According to reports, President Andrés Manuel López Obrador of Mexico and President Joe Biden are preparing a significant exchange of immigrants. Thousands of migrants would receive legal access to the United States as a result of the swap.

With the use of the new agreement, the Biden administration would be able to send illegal immigrants entering the US from Cuba, Venezuela, Haiti, Nicaragua, and Mexico more quickly.

But, the agreement is conditional on the US establishing legal immigration routes and enhancing the current parole system for illegal border crossers.

The new agreement calls for the arrest, incarceration in camps for migrants, and deportation of non-Mexicans who cross the border illegally. Deported immigrants would also be prohibited from entering the US for five years, and if they attempted to enter the country illegally once more, they would be charged with felonies and sentenced to prison.

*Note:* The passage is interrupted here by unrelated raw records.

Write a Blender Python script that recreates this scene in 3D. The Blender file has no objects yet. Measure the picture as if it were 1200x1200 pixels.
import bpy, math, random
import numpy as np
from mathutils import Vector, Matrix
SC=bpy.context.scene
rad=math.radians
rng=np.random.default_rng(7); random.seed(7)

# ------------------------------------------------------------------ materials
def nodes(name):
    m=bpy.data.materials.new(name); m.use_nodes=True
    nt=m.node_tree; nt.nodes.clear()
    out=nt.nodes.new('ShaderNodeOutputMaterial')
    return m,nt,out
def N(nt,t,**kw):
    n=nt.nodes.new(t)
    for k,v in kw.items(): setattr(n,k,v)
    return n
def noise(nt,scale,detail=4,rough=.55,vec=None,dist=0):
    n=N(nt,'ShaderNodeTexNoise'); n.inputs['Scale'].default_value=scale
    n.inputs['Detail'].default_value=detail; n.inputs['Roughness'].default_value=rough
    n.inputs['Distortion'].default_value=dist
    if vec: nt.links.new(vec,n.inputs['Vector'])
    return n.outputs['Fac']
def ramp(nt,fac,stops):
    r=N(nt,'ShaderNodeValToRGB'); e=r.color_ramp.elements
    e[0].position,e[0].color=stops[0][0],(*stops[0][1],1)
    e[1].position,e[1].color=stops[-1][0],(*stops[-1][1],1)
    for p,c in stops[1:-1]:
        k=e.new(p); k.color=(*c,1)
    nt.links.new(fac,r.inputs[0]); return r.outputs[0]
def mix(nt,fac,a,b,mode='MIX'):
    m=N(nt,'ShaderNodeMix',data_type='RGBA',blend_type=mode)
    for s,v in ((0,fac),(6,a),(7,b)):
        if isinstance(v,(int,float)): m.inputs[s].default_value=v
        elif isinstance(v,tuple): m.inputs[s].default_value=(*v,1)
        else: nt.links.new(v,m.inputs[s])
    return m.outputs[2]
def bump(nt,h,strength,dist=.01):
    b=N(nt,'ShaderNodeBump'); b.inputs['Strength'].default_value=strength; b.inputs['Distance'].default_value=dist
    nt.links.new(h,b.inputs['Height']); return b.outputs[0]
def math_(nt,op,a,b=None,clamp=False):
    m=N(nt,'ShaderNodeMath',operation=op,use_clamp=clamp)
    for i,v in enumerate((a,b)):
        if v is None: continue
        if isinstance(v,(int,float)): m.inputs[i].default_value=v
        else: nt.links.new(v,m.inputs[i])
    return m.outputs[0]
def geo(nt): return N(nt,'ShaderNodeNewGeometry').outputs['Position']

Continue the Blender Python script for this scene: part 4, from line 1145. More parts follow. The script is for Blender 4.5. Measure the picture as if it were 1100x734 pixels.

The Washington Post was given information about the arrangement by four current and former US officials. The first-ever pact of its kind, according to Doris Meissner, the top US immigration official under President Bill Clinton, may be a “game changer.”

“I think we’re into a new era and new territory,”  she remarked.

Meissner continued that she was not aware of any prior agreement that would have permitted the wholesale expulsion of immigrants from countries other than Mexico.

According to reports, the new agreement would support the Department of Homeland Security strategy, which is presently being developed and is scheduled to be announced next week. The new DHS plan would penalize those who attempted to claim asylum but crossed the border illegally or did not request asylum in the nations they traveled through before entering the US.

“There are ongoing conversations about the different scenarios given the changing legal, policy, and human mobility landscape. So far, there aren’t any decisions on the next steps for our migratory cooperation,” the head of the Mexican Foreign Ministry’s North American division, Roberto Velasco, said.